The Italian, who brought Casemiro back into the Brazil set-up last year after a spell out of the picture, is someone the midfielder openly calls a friend.

“I have good, very good feelings with him,” Casemiro told Ferdinand. “He's my friend, he's my friend. I know what he likes, what he doesn't like, I know everything. I've known Ancelotti for a long time, he's (been) my friend for a long time, so I know sometimes I push here, I don't push here, I know everything about Ancelotti.

“Ancelotti is in the top three in the world. In the last 15 years, he's (been) the best. He's the best, so Ancelotti is not just my manager, he's my friend.”

Pressed on what makes the Italian “special” among elite coaches, Casemiro went straight to Ancelotti’s feel for the dressing room.

“For me, the first thing is (that) he talks about what the players like to lose. You know? What the players like. ‘I give you one thing, you give me this’.”

He then widened the lens. Talent on the touchline is not enough, he argued.

“But it's impossible to win with just a good manager, you need a good tactic, tactical. You need to know about this; it's impossible to have just one good thing. For winning trophies, you need everything, but for me, the best thing is a very good manager, he understands the players.”

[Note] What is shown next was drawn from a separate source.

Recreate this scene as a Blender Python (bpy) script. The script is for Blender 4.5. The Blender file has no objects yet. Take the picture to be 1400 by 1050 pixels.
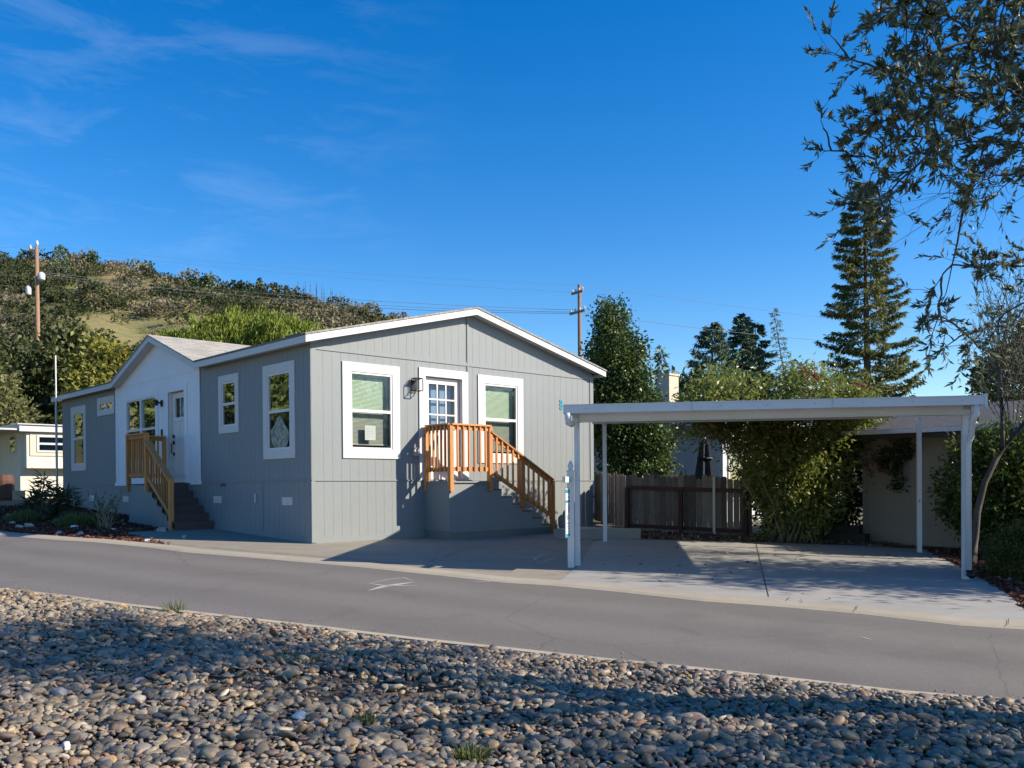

Understanding, trust, and a long history together at Real Madrid and now with Brazil mean Casemiro feels able to speak frankly about Neymar’s role. Ancelotti will make the final call, but his former midfield general has made his stance unmistakably clear.

“No chance” of a Man Utd U-turn

While he talks so passionately about Brazil’s future, Casemiro has been just as decisive about his own.

He will leave Manchester United at the end of the season. No drama. No late twist. No emotional U-turn.

As a free agent this summer, he will have the rare luxury of picking his next manager and project. The decision, he says, was made months ago and nothing has changed.

Speaking to ESPN earlier this month, he shut down any suggestion that he might be persuaded to stay.

“I don't think there's a chance, there's no chance, mostly because of what I said, you know? Go out the big door,” he said.

“I think it was four beautiful, wonderful years, and I am eternally grateful not only to the club, but to the fans, but I think I have to leave on good terms, I have to go out on top. I will be an eternal United fan here in England, and I just have to thank all the love from the fans.”

The language is telling. “Big door.” “On top.” Casemiro wants his Old Trafford story to close cleanly, with respect intact on both sides.

What comes next is less clear. What is obvious is where his heart and his football brain are right now: on a Brazil side he believes still needs Neymar, and on a “special” Italian coach he trusts to get that decision right.